• Exercise goal:
Select and copy out every line in the records containing "Continue".

• Supplied entries:
━━━━━━━━━━━━━━━━━━━━

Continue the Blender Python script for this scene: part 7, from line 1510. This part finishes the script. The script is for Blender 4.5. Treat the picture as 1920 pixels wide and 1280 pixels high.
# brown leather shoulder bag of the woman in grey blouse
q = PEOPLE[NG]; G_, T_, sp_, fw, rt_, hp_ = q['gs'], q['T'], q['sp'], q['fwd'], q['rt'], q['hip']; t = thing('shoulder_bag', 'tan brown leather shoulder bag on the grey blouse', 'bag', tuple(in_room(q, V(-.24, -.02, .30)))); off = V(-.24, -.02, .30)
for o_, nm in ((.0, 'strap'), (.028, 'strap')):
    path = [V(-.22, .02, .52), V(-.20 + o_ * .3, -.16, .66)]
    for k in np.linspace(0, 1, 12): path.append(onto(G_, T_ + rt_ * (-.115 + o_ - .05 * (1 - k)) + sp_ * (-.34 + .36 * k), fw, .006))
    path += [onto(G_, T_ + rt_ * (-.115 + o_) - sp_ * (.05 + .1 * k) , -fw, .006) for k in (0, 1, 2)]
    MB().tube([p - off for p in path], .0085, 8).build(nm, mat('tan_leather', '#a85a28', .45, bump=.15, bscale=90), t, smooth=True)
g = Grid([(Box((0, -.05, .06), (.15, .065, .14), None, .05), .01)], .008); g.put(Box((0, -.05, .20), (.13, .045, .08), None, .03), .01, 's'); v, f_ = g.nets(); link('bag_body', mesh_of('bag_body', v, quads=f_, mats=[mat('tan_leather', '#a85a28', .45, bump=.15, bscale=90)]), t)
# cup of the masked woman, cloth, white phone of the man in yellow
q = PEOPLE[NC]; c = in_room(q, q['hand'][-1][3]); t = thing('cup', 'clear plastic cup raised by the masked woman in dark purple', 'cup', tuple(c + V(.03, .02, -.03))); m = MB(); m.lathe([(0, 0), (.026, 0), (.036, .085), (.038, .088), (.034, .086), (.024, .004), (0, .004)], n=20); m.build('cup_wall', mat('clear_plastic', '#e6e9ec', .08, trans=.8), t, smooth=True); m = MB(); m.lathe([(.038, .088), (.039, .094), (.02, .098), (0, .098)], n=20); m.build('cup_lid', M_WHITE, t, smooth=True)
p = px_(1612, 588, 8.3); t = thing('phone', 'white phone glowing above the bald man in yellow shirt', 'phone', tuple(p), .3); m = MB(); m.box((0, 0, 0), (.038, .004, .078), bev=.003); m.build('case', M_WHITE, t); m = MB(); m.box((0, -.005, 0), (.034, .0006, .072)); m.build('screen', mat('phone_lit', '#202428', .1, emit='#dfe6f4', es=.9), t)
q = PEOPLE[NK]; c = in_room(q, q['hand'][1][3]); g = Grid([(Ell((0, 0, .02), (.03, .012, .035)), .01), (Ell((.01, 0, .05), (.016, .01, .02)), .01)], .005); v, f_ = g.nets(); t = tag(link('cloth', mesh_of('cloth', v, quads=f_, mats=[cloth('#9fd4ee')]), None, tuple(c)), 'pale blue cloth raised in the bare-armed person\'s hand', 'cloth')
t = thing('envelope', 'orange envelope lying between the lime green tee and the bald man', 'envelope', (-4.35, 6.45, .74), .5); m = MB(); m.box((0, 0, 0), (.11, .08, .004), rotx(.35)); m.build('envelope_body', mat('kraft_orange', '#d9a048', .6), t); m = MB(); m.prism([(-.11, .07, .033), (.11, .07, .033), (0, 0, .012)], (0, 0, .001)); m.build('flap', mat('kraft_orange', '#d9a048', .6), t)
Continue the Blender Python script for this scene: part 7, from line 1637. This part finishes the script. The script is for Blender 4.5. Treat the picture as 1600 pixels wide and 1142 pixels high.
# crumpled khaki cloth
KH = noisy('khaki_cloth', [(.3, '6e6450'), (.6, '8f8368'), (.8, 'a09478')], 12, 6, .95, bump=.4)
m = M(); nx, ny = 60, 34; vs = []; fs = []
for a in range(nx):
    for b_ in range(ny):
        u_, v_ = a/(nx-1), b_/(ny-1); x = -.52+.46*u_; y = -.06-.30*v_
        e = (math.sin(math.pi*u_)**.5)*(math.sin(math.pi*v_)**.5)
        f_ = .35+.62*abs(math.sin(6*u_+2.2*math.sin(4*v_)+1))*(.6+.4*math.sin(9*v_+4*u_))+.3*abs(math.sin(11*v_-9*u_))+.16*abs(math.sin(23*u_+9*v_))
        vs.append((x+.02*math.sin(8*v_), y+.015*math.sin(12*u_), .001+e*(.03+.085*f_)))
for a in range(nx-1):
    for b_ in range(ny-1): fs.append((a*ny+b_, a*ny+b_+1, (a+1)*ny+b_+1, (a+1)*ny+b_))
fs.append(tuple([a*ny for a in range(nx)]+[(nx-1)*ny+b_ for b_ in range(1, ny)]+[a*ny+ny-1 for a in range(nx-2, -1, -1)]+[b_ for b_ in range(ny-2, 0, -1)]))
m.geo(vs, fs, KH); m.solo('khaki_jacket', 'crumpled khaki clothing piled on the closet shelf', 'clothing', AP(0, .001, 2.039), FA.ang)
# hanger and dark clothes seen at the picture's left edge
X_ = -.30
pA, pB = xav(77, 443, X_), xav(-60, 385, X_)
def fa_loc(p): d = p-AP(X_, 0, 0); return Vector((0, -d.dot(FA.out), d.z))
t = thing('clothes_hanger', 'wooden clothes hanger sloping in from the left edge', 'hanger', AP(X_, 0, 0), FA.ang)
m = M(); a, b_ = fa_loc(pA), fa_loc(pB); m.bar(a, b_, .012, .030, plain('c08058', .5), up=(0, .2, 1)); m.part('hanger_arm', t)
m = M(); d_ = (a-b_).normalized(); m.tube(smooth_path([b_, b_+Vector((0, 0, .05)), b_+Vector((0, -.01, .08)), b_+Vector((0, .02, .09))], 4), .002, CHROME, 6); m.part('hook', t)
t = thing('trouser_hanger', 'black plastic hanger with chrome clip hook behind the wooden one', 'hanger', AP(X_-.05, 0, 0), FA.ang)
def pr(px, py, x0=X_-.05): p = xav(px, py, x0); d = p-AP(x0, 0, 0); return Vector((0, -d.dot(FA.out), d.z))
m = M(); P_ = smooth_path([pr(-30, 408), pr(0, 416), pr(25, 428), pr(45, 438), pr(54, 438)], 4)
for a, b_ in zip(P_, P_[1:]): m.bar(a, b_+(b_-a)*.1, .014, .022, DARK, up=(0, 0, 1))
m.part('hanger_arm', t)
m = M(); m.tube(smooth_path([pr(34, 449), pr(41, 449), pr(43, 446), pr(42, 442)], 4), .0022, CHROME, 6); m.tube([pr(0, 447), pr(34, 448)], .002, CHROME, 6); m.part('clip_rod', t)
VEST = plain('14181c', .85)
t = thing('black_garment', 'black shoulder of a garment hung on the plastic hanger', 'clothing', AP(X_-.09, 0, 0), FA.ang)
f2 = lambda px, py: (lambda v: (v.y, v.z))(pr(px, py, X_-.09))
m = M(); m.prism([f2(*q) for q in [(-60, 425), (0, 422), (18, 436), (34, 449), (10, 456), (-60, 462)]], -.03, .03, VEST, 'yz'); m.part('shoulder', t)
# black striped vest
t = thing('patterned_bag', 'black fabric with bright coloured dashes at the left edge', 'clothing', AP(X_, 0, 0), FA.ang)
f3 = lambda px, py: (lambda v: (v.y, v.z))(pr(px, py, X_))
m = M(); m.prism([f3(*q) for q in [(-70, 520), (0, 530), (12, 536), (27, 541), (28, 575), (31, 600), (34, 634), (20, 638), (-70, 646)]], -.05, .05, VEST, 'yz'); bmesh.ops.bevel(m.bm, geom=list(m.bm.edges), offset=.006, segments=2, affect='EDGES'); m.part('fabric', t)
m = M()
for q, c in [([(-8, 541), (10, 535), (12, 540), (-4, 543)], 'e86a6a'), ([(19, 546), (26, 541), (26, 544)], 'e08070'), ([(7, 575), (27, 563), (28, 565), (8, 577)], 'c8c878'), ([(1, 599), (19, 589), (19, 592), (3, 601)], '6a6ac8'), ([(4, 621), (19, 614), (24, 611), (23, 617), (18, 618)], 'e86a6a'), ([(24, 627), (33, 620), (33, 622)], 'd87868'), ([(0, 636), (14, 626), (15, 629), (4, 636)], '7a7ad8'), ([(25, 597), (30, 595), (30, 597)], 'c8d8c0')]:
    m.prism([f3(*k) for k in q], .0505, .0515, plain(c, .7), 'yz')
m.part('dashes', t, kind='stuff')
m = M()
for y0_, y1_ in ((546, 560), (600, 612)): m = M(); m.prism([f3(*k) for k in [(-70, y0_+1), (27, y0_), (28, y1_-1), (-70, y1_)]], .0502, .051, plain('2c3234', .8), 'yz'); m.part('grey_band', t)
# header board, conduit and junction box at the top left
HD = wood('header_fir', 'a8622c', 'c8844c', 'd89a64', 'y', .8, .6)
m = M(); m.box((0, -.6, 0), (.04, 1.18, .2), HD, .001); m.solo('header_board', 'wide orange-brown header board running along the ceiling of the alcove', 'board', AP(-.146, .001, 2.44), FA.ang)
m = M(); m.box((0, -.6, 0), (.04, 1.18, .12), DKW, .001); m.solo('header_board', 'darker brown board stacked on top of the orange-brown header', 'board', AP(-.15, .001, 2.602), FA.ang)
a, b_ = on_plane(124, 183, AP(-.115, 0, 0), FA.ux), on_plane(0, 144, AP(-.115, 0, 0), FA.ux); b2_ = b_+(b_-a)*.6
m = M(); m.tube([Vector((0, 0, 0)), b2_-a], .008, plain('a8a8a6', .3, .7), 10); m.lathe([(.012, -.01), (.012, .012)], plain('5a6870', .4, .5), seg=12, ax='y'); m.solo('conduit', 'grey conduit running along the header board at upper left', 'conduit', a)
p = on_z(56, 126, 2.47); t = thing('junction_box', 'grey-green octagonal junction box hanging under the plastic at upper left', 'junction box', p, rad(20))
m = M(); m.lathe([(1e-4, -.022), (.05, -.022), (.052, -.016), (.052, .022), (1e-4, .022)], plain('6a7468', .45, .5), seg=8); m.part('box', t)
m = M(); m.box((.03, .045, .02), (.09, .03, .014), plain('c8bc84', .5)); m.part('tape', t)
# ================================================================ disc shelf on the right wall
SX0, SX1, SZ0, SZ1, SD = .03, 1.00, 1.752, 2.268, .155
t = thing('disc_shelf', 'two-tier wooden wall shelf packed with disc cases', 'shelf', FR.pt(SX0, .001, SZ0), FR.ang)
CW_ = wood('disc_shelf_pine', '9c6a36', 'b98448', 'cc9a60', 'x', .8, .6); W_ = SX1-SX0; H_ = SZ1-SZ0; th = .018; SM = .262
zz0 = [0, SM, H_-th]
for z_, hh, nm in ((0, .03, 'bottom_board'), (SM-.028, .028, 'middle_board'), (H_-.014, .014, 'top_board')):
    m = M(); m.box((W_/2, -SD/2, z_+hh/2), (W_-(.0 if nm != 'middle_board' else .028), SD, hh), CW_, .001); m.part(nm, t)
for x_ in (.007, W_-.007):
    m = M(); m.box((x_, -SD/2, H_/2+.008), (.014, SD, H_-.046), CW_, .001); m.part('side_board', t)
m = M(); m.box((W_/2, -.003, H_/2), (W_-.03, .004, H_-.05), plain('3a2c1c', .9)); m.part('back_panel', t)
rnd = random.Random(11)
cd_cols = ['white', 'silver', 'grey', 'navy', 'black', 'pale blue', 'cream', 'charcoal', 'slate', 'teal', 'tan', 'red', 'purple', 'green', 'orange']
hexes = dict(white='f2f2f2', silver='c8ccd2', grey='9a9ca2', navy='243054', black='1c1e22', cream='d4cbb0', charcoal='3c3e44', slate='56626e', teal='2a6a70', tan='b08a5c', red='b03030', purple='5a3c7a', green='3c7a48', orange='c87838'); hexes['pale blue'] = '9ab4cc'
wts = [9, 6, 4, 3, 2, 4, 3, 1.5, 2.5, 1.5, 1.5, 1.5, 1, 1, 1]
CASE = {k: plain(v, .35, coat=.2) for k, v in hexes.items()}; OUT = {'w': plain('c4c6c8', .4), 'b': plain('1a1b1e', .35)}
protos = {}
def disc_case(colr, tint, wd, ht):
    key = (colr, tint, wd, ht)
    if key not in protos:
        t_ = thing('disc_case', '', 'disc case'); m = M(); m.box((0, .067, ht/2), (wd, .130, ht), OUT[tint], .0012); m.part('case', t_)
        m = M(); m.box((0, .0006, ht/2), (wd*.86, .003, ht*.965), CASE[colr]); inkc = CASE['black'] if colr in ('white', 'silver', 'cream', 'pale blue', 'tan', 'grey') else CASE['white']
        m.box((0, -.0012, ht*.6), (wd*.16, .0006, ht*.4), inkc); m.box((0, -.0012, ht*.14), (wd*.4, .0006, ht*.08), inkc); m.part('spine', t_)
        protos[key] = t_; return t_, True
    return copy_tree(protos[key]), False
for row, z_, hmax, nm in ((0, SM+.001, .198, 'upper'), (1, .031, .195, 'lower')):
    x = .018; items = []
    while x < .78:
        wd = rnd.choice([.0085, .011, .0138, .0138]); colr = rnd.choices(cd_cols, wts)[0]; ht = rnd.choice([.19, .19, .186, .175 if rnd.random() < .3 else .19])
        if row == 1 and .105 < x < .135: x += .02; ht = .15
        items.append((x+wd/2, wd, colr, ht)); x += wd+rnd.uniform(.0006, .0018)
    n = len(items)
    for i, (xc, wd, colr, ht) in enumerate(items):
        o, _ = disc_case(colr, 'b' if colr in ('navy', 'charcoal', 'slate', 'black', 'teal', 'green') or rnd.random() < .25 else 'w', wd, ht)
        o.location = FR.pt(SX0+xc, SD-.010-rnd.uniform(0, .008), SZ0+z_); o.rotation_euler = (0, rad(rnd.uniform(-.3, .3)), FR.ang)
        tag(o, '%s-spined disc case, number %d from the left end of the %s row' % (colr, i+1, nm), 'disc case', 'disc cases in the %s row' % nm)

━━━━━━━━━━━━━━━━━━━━

• The answer:
Continue the Blender Python script for this scene: part 7, from line 1510. This part finishes the script. The script is for Blender 4.5. Treat the picture as 1920 pixels wide and 1280 pixels high.
Continue the Blender Python script for this scene: part 7, from line 1637. This part finishes the script. The script is for Blender 4.5. Treat the picture as 1600 pixels wide and 1142 pixels high.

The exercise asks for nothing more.